Easy brook crossing on the way to the Firewarden's Trail

For the moment, finding the start of the Firewarden's Trail is easy. I wouldn't expect these markers to remain, however.

I powered up the mountain through the various switchbacks, enjoying the remnants of the fall foliage. As every other time I've been on this trail, it was extremely easy to follow and in better shape than a lot of maintained trails in the White Mountains! It looked like the previous weekend was probably the best leaf-peeping weekend in this area, as all of the hardwoods had already shed most of their leaves, and the remaining leaves were browning up. The birch glades, however, were still very nice-looking. Near the summit I ended up in a cloud and got drizzled on a little bit. With no summit views and a bit of a cold wind up top, I stopped only long enough for a few pictures and a quick snack before high-tailing it back to the car, kicking my way through the leaves for much of the time (I love swishing through the leaves). On the way down, the sun peeked out a few times here and there, giving me hope for the afternoon hike. I only saw a couple of hikers on this hike, all on the North Twin Trail and most as I was heading out. Hopefully they didn't get too wet later in the day! My total time on this 7-mile hike was an impressive (for me at least) 2hr 45minutes!

The Firewarden's Trail to Mount Hale. It's hard to believe, but this has been abandoned for over 50 years!

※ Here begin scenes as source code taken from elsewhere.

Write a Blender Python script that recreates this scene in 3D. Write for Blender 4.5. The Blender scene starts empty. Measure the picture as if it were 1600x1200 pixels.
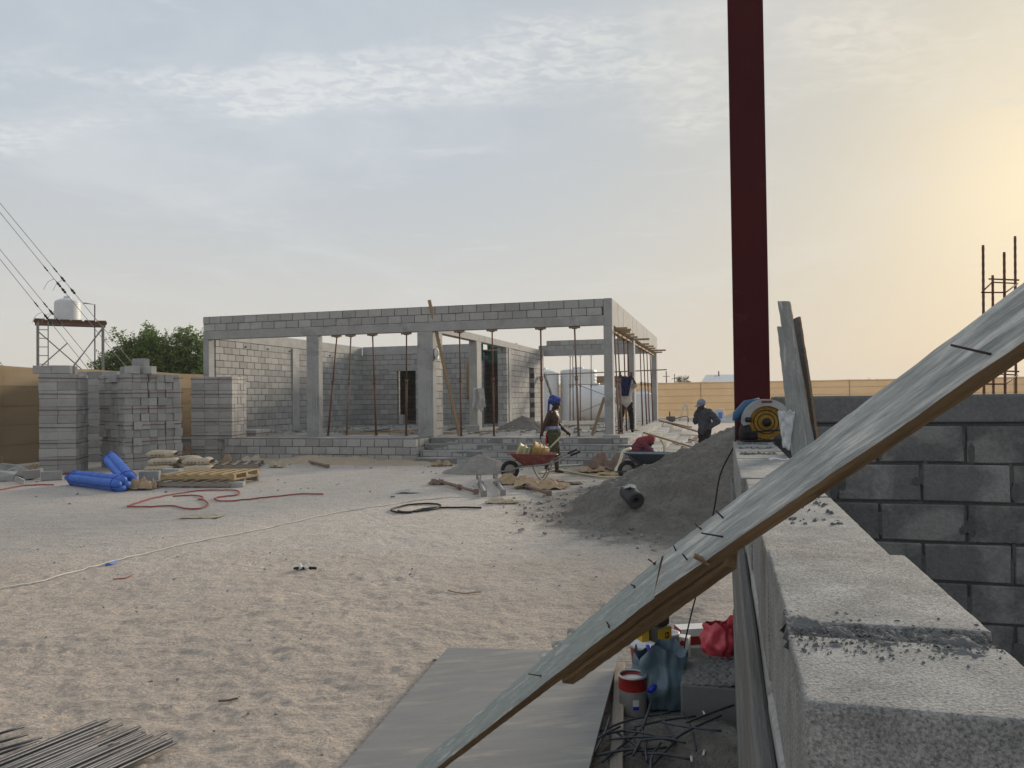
import bpy, bmesh, math, random
import numpy as np
from mathutils import Vector, Matrix, Euler, noise as mnoise

rnd = random.Random(11)
rad = math.radians
sc = bpy.context.scene
COL = sc.collection

# ------------------------------------------------------------------ camera
CAM = Vector((0, 0, 1.70))
CROT = Matrix.Rotation(rad(90 + 1.05), 3, 'X') @ Matrix.Rotation(rad(-0.7), 3, 'Z')
cd = bpy.data.cameras.new('camera')
cd.sensor_width = 36.0
cd.lens = 27.0
cd.clip_start = 0.05
cd.clip_end = 3000
cam = bpy.data.objects.new('camera', cd)
COL.objects.link(cam)
cam.matrix_world = Matrix.Translation(CAM) @ CROT.to_4x4()
sc.camera = cam

# ------------------------------------------------------------------ sky and sun
SUN_AZ, SUN_EL = rad(37), rad(14)
SUND = Vector((math.sin(SUN_AZ) * math.cos(SUN_EL), math.cos(SUN_AZ) * math.cos(SUN_EL), math.sin(SUN_EL)))
world = bpy.data.worlds.new('World')
sc.world = world
world.use_nodes = True
wn, wl = world.node_tree.nodes, world.node_tree.links
wn.clear()


def wnode(t, **k):
    n = wn.new(t)
    for a, b in k.items():
        setattr(n, a, b)
    return n


def wmath(op, a, b=None, clamp=False):
    n = wnode('ShaderNodeMath', operation=op, use_clamp=clamp)
    for i, v in enumerate((a, b)):
        if v is None:
            continue
        if hasattr(v, 'is_output'):
            wl.new(v, n.inputs[i])
        else:
            n.inputs[i].default_value = v
    return n.outputs[0]


def wmix(fac, a, b, bt='MIX'):
    n = wnode('ShaderNodeMix', data_type='RGBA', blend_type=bt)
    for s, v in ((0, fac), (6, a), (7, b)):
        if hasattr(v, 'is_output'):
            wl.new(v, n.inputs[s])
        elif s == 0:
            n.inputs[0].default_value = v
        else:
            n.inputs[s].default_value = (*v, 1)
    return n.outputs[2]


def wramp(src, pts):
    n = wnode('ShaderNodeMapRange', interpolation_type='SMOOTHSTEP')
    wl.new(src, n.inputs[0])
    for i, v in enumerate(pts):
        n.inputs[1 + i].default_value = v
    return n.outputs[0]


wtc = wnode('ShaderNodeTexCoord')
wsep = wnode('ShaderNodeSeparateXYZ')
wl.new(wtc.outputs['Generated'], wsep.inputs[0])
sky = wnode('ShaderNodeTexSky', sky_type='NISHITA')
sky.sun_disc = False
sky.sun_elevation = SUN_EL
sky.sun_rotation = SUN_AZ
sky.dust_density = 2.5
sky.air_density = 1.2
sky.altitude = 20
# dusty veil over the clear sky: pale at the horizon, cooler higher up, warm round the sun
zz = wmath('MAXIMUM', wsep.outputs[2], 0.0)
veil = wmix(wramp(zz, (0.0, 0.36, 0, 1)), (5.3, 5.1, 4.7), (4.05, 4.5, 5.0))
dot = wnode('ShaderNodeVectorMath', operation='DOT_PRODUCT')
wl.new(wtc.outputs['Generated'], dot.inputs[0])
dot.inputs[1].default_value = SUND
dp = wmath('MAXIMUM', dot.outputs['Value'], 0.0)
g1 = wmath('POWER', dp, 11.0)
g2 = wmath('POWER', dp, 110.0)
gcol = wmix(wramp(zz, (0.0, 0.24, 0, 1)), (4.2, 3.5, 2.45), (5.35, 4.65, 3.3))
veil = wmix(wmath('MULTIPLY', g1, 0.68), veil, gcol)
veil = wmix(wmath('MULTIPLY', g2, 0.38), veil, (7.8, 6.7, 4.3))
base = wmix(0.965, sky.outputs[0], veil)
# high thin cloud: a mottled streak and faint sheets, laid out on a flat layer overhead
den = wmath('ADD', zz, 0.03)
cv = wnode('ShaderNodeCombineXYZ')
wl.new(wmath('DIVIDE', wsep.outputs[0], den), cv.inputs[0])
wl.new(wmath('DIVIDE', wsep.outputs[1], den), cv.inputs[1])


def wnoise(scale, detail, rough, stretch, dist=0.0, off=(0, 0, 0)):
    m = wnode('ShaderNodeMapping')
    m.inputs['Scale'].default_value = stretch
    m.inputs['Location'].default_value = off
    wl.new(cv.outputs[0], m.inputs[0])
    n = wnode('ShaderNodeTexNoise')
    n.inputs['Scale'].default_value = scale
    n.inputs['Detail'].default_value = detail
    n.inputs['Roughness'].default_value = rough
    n.inputs['Distortion'].default_value = dist
    wl.new(m.outputs[0], n.inputs['Vector'])
    return n.outputs[0]


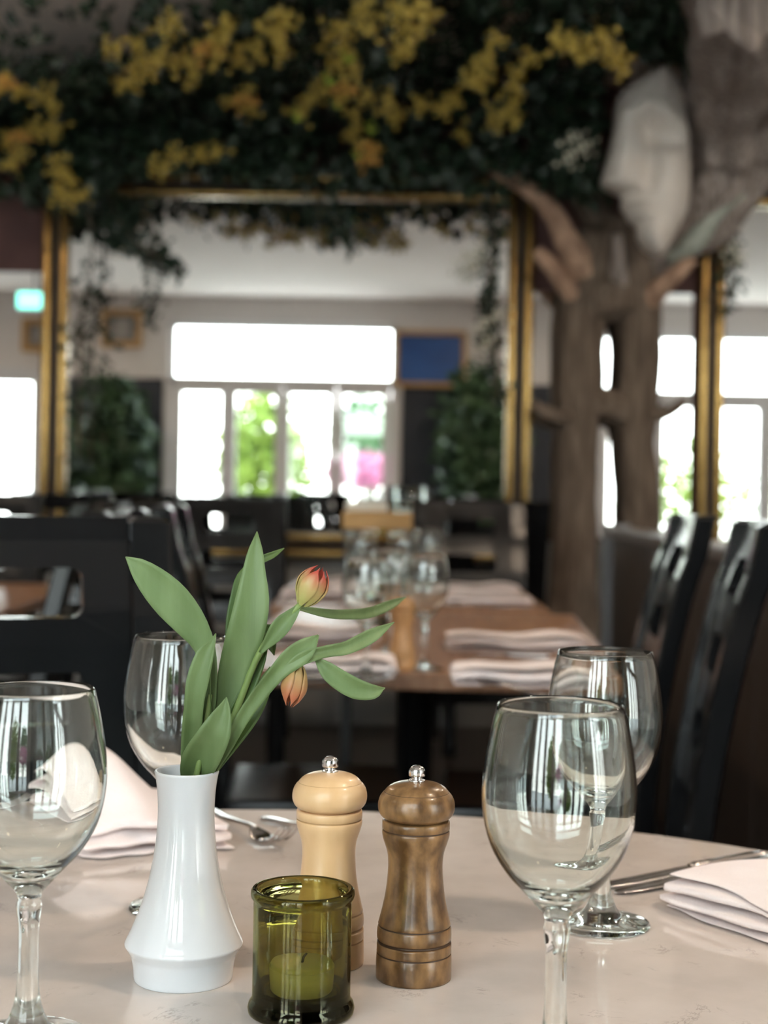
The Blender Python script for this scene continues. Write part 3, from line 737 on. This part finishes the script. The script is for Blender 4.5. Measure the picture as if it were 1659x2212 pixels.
def make_fork():
    t = thing('fork', '', 'fork')
    obj('handle', strip_mesh(HANDLE+[(.128, .0034, .0085, .0018)]), STEEL, t, True)
    bm = strip_mesh([(.124, .0036, .0085, .0016), (.134, .0085, .0066, .0013), (.144, .0118, .0042, .0012), (.156, .0124, .0034, .0012)], 14)
    obj('fork_head', bm, STEEL, t, True)
    for k in range(4):
        y = (-1.5+k)*.0066
        path = cr([(.154, y, .0034), (.168, y, .0042), (.182, y*.98, .0085), (.194, y*.96, .0155), (.204, y*.95, .0245)], 10)
        obj('tine', tube(path, [.0021, .0021, .002, .002, .0019, .0018, .0016, .0014, .0011, .0007], 7, flat=.7), STEEL, t, True)
    return t
def make_knife():
    t = thing('knife', '', 'knife')
    bm = strip_mesh([(0, .005, .0045, .0025), (.005, .0085, .0045, .0040), (.018, .0092, .0045, .0044), (.05, .0080, .0045, .0042), (.085, .0068, .0045, .0040), (.095, .0060, .0045, .0034)])
    obj('handle', bm, STEEL, t, True)
    for x in (.005, .080, .088): obj('handle_band', tube([(x, .0075*math.cos(a), .0045+.0043*math.sin(a)) for a in [2*PI*i/12 for i in range(13)]], .0006, 5), STEEL, t, True)
    obj('blade', strip_mesh([(.092, .0055, .0045, .0016), (.105, .0085, .0036, .0012), (.14, .0100, .0026, .0010), (.18, .0098, .0022, .0009), (.20, .0070, .0022, .0008), (.210, .001, .0022, .0005)]), STEEL, t, True)
    return t
def make_spoon():
    t = thing('teaspoon', '', 'spoon')
    obj('handle', strip_mesh([(a*.78, b*.9, c, d) for a, b, c, d in HANDLE]), STEEL, t, True)
    vs, fs = [], []; n, m = 18, 13
    for i in range(n):
        u = i/(n-1); x = .083+.048*u; hw_ = .0155*math.sqrt(max(0, 1-(2*u-1)**2))*(1.08-.2*u)+.0008
        for j in range(m):
            v = -1+2*j/(m-1); vs.append(Vector((x, hw_*v, .0066-(.0056*math.sin(PI*u)**.8)*(1-v*v)+.0006)))
    k0 = len(vs)
    for q in list(vs): vs.append(q-Vector((0, 0, .0009)))
    for i in range(n-1):
        for j in range(m-1): a = i*m+j; f = (a, a+1, a+m+1, a+m); fs += [f, tuple(q+k0 for q in reversed(f))]
        for j in (0, m-1): a = i*m+j; fs.append((a, a+m, a+m+k0, a+k0))
    pyobj('bowl', vs, fs, STEEL, t, True, True)
    return t
fork0, knife0, spoon0 = make_fork(), make_knife(), make_spoon()
used = {}
def lay(src, A, B, label, z=0.7505, group=None):
    """lay a piece of cutlery with its handle end at A pointing to B."""
    d = Vector((B[0]-A[0], B[1]-A[1])); rz = math.atan2(d.y, d.x)
    if src.name not in used:
        used[src.name] = 1; o = src; o.location = (A[0], A[1], z); o.rotation_euler = (0, 0, rz); o['label'] = label
        if group: o['group'] = group
    else: o = copy_tree(src, (A[0], A[1], z), rz, label, group)
    return o
tipv = Vector((-.082, 1.408)); hd = Vector((.48, -.877))
fk = lay(fork0, tipv-hd*.204, tipv, 'fork lying between the white vase and the pale salt mill, tines raised', group='cutlery'); fk.location.z = .7515
a = T(568, 1773); lay(spoon0, (a.x, a.y), (a.x+.085, a.y-.090), 'teaspoon half hidden behind the pale salt mill', group='cutlery')
a = T(1652, 1858); b = T(1330, 1915); kn = lay(knife0, (a.x, a.y), (b.x, b.y), 'steel table knife behind the napkin at right, handle towards the table edge', group='cutlery')
a = T(1327, 1934); b = T(1540, 1893); dv = Vector((b.x-a.x, b.y-a.y)).normalized()
lay(knife0, (a.x+dv.x*.21, a.y+dv.y*.21), (a.x, a.y), 'butter knife with its handle tucked under the napkin at right', z=.7503, group='cutlery')
a = T(60, 1788); lay(fork0, (a.x-.17, a.y-.11), (a.x, a.y), 'fork seen through the wine glass at the left edge', group='cutlery')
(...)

Birch glades on the Fire Warden's Trail

More birch glades - most leaves on the ground

The conifer section near the ridge of the Firewarden's Trail

Mount Hale. Socked in today, but there isn't a view anymore anyway.

Route: Starr King Trail
Peaks: Mount Starr King (3907', 52WAV), Mount Waumbek (4006', NH4K)
Mileage: 7.2 miles
Elevation Gain: 2800ft
Book Time: 5hr (actual 3hr 10min)

With it still well before noon, I had plenty of time to hike Mount Waumbek, and so I drove the roughly 30 minutes North to the Starr King Trail, easily finding a parking spot in the lot as many had already left for the day. Grabbing my things once again, I set off on yet another fairly gradual ascent to a 4000-footer. The Starr King Trail was also covered in a nice carpet of leaves, with some left on the trees themselves. Early on it started raining, but it only lasted for 5-10 minutes and wasn't heavy, and that turned out to be it for the rain until after I was down and gone.

The well on the Starr King Trail

The Northern Presis from Starr King

The old cabin clearing on Mount Starr King.

There isn't much to say about this trail. It climbs, never all that steeply, and with good footing overall, and eventually reaches the summit of Starr King (which is on the 52-With-a-View list), which has a limited but decent viewpoint near the summit at the old cabin clearing. I could see some decent color still in the Mount Washington Valley from this viewpoint, and I took a decent break here to snack and relax. The climbing for the day was effectively over. After heading off, it was an easy decent and short ascent to the summit of Waumbek, which is viewless but has a blowdown patch with a nice view 50 yards past the summit. After a few pictures, I was off again, determined to beat the rain back to the car. Just a little over 3 hours after having left, I was back at the car, easily my fastest visit to this mountain despite it being the second on the day! I opted to take the Cherry Mountain Road back to the Twin Mountain area, which treated me to a nice field with a great view of Cherry Mountain and its hillside in near-peak color.

Mount Waumbek summit cairn

Mount Waumbek viewpoint towards the Presidentials

Mount Deception from Waumbek

Cherry Mountain (might be Owl's Head actually) from Cherry Mountain Road


  1. The entire mountain is called Cherry Mountain, but yeah, that's the Owl's Head peak (Mt. Martha is the other).

    1. Thanks. I suspected I was actually looking at the Owl's Head sub-peak, but had no notes on exactly where I stopped to figure it out from!